Given this result, the next natural question to ask is "under what conditions (if any) is the function equal to its Taylor series?" The answer to this is pretty simple. Well, fix an $x \in \Bbb{R}$. Then, by definition of Taylor polynomial and Remainder, we have for every integer $n\geq 0$: \begin{align} f(x) &= T_{n,a,f}(x) + R_{n,a,f}(x) \end{align} Since this is true for all $n\geq 0$, we can also take the limit as $n \to \infty$ on both sides to get: \begin{align} f(x) &= \lim_{n\to \infty} \bigg(T_{n,a,f}(x) + R_{n,a,f}(x)\bigg) \\ &= S_{f,a}(x) + \lim_{n\to \infty} R_{n,a,f}(x) \end{align} Therefore, $f(x) = S_{f,a}(x)$ if and only if $\lim\limits_{n\to \infty}R_{n,a,f}(x) = 0$.

With the counter-example and the result above in mind, we can understand the difference between radius of convergence and remainder:

• The radius of convergence of the Taylor series is simply a number $\rho$. All it tells you is for what values of $x$ does the series even converge (because recall that the Taylor series is defined as the limit $\lim_{n\to \infty}T_{n,a,f}(x)$ provided the limit exists, so we are asking when does this limit exist in $\Bbb{R}$). Things like ratio test/ root-test/alternating-test or any other "series test" you may have learnt are merely techniques/tools in helping you find out what the radius of convergence $\rho$ is (sure there is an explicit formula given by the Cauchy-Hadamard formula, but sometimes that's very difficult to calculate with, so we try to look for simpler alternatives). BUT, the Radius of convergence tells you NOTHING about whether or not (within the intrval of convergence) the Taylor series $S_{a,f}$ is actually equal to the function $f$.
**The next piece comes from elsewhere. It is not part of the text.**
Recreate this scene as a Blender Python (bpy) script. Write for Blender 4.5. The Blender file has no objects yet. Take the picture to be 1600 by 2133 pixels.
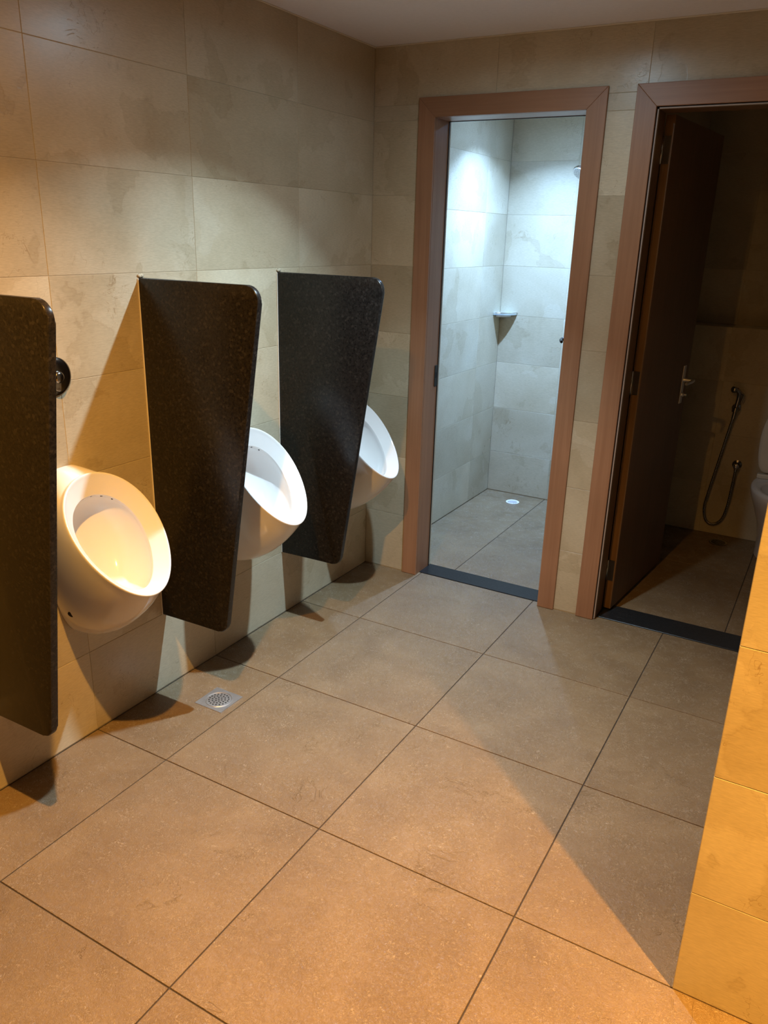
import bpy, bmesh, math, random
from mathutils import Vector, Matrix
random.seed(7)
S = bpy.context.scene
COL = S.collection

# ------------------------------------------------------------------ camera
cam_d = bpy.data.cameras.new('camera')
cam_d.sensor_fit = 'HORIZONTAL'; cam_d.sensor_width = 36.0
cam_d.lens = 36.0 * 1649.96 / 1600.0
cam_d.clip_start = 0.05
cam = bpy.data.objects.new('camera', cam_d); COL.objects.link(cam)
R_ = Vector((0.86586547, 0.49958241, 0.02635155))
U_ = Vector((-0.18716678, 0.27464477, 0.94315367))
F_ = Vector((-0.46394567, 0.82157633, -0.33131065))
C_ = Vector((1.97181365, -3.30464688, 1.62941706))
cam.matrix_world = Matrix(((R_.x, U_.x, -F_.x, C_.x), (R_.y, U_.y, -F_.y, C_.y), (R_.z, U_.z, -F_.z, C_.z), (0, 0, 0, 1)))
S.camera = cam

# ------------------------------------------------------------------ world, view
w = bpy.data.worlds.new('world'); S.world = w; w.use_nodes = True
w.node_tree.nodes['Background'].inputs[0].default_value = (0.010, 0.008, 0.006, 1)
w.node_tree.nodes['Background'].inputs[1].default_value = 0.15
S.view_settings.view_transform = 'Standard'; S.view_settings.look = 'None'
S.view_settings.exposure = 0.0; S.view_settings.gamma = 1.0
S.view_settings.use_curve_mapping = False

# ------------------------------------------------------------------ lamps (positions found from the shadows)
COOL = (0.77, 1.04, 1.22)
ICE = (0.57, 1.0, 1.78)
WARM = (1.0, 0.485, 0.095)
CEIL = 2.38
LAMPS = [  # name, x, y, colour, watts, beam spread, diameter, aim, lens glow, spill watts, spill spread
    ('cool', 0.97, -0.87, COOL, 18.5, 102, 0.045, (-0.17, -0.20, -0.96), 450.0, 4.0, 170),
    ('warm', 1.02, -2.42, WARM, 31.0, 122, 0.040, (-0.05, 0, -1), 60.0, 15.0, 170),
    ('warm2', 2.68, -2.42, WARM, 54.0, 90, 0.040, (0.0, 0.14, -1), 20.0, 0.0, 150),
    ('ice', 0.45, 0.94, ICE, 20.0, 108, 0.050, (-0.03, 0.16, -1), 400.0, 1.8, 160),
]
def lamp_light(l, parent):
    # a focused beam plus the wider spill of the same diffuser
    for watts, spread, aim, dz in ((l[4], l[5], l[7], -0.012), (l[9], l[10], (0, 0, -1), -0.014)):
        if watts <= 0: continue
        ld = bpy.data.lights.new('downlight_beam', 'AREA'); ld.shape = 'DISK'; ld.size = l[6]
        ld.energy = watts; ld.color = l[3]; ld.spread = math.radians(spread)
        o = bpy.data.objects.new('downlight_beam', ld); COL.objects.link(o)
        o.parent = parent; o.location = (0, 0, dz)
        o.rotation_euler = Vector(aim).to_track_quat('-Z', 'Y').to_euler()

# ------------------------------------------------------------------ material helpers
def new_mat(name):
    m = bpy.data.materials.new(name); m.use_nodes = True
    nt = m.node_tree; b = nt.nodes['Principled BSDF']
    return m, nt, b
def N(nt, typ, **kw):
    n = nt.nodes.new(typ)
    for k, v in kw.items():
        if k.startswith('i_'):
            key = k[2:]; key = int(key) if key.isdigit() else key
            n.inputs[key].default_value = v
        else: setattr(n, k, v)
    return n
def ramp(nt, pts, interp='LINEAR'):
    n = nt.nodes.new('ShaderNodeValToRGB'); n.color_ramp.interpolation = interp
    e = n.color_ramp.elements
    while len(e) < len(pts): e.new(0.5)
    for i, (p, c) in enumerate(pts):
        e[i].position = p; e[i].color = (*c, 1) if len(c) == 3 else c
    return n
def g(v): return (v, v, v)
def mix(nt, blend, fac, a, b):
    n = nt.nodes.new('ShaderNodeMix'); n.data_type = 'RGBA'; n.blend_type = blend
    for idx, v in ((0, fac), (6, a), (7, b)):
        if hasattr(v, 'links'): nt.links.new(v, n.inputs[idx])
        else: n.inputs[idx].default_value = v if idx == 0 else (*v, 1)
    return n.outputs[2]
def math_n(nt, op, a, b=None):
    n = nt.nodes.new('ShaderNodeMath'); n.operation = op
    for idx, v in ((0, a), (1, b)):
        if v is None: continue
        if hasattr(v, 'links'): nt.links.new(v, n.inputs[idx])
        else: n.inputs[idx].default_value = v
    return n.outputs[0]
def coords(nt, scale=(1, 1, 1), rnd=True):
    tc = N(nt, 'ShaderNodeTexCoord'); mp = N(nt, 'ShaderNodeMapping')
    nt.links.new(tc.outputs['Object'], mp.inputs['Vector']); mp.inputs['Scale'].default_value = scale
    if rnd:
        oi = N(nt, 'ShaderNodeObjectInfo')
        c = N(nt, 'ShaderNodeCombineXYZ')
        nt.links.new(math_n(nt, 'MULTIPLY', oi.outputs['Random'], 91.0), c.inputs[0])
        nt.links.new(math_n(nt, 'MULTIPLY', oi.outputs['Random'], 47.0), c.inputs[1])
        nt.links.new(math_n(nt, 'MULTIPLY', oi.outputs['Random'], 173.0), c.inputs[2])
        va = N(nt, 'ShaderNodeVectorMath', operation='ADD')
        nt.links.new(mp.outputs[0], va.inputs[0]); nt.links.new(c.outputs[0], va.inputs[1])
        return va.outputs[0], oi.outputs['Random']
    return mp.outputs[0], None
def noise(nt, vec, scale, detail=3, rough=0.5, dist=0.0):
    n = N(nt, 'ShaderNodeTexNoise', i_Scale=scale, i_Detail=detail, i_Roughness=rough, i_Distortion=dist)
    nt.links.new(vec, n.inputs['Vector']); return n.outputs['Fac']
def bump(nt, b, h, strength, dist):
    n = N(nt, 'ShaderNodeBump', i_Strength=strength, i_Distance=dist)
    nt.links.new(h, n.inputs['Height']); nt.links.new(n.outputs[0], b.inputs['Normal'])
    return n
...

• The remainder $R_{n,a,f}$ is by definition the difference between $f$ (the actual) and $T_{n,a,f}$ (the approximation). It gives a quantitative measure of how good your approximation is. Also, if the Taylor series converges at a point $x$, then the limit $\lim_{n\to \infty}R_{n,a,f}(x)$ will exist. This limit may or may not be zero, and as shown above, we have $f(x) = S_{f,a}(x)$ if and only if this limit is $0$. So, the (limit of) remainder allows you to answer the question "is my function equal to its Taylor series everywhere".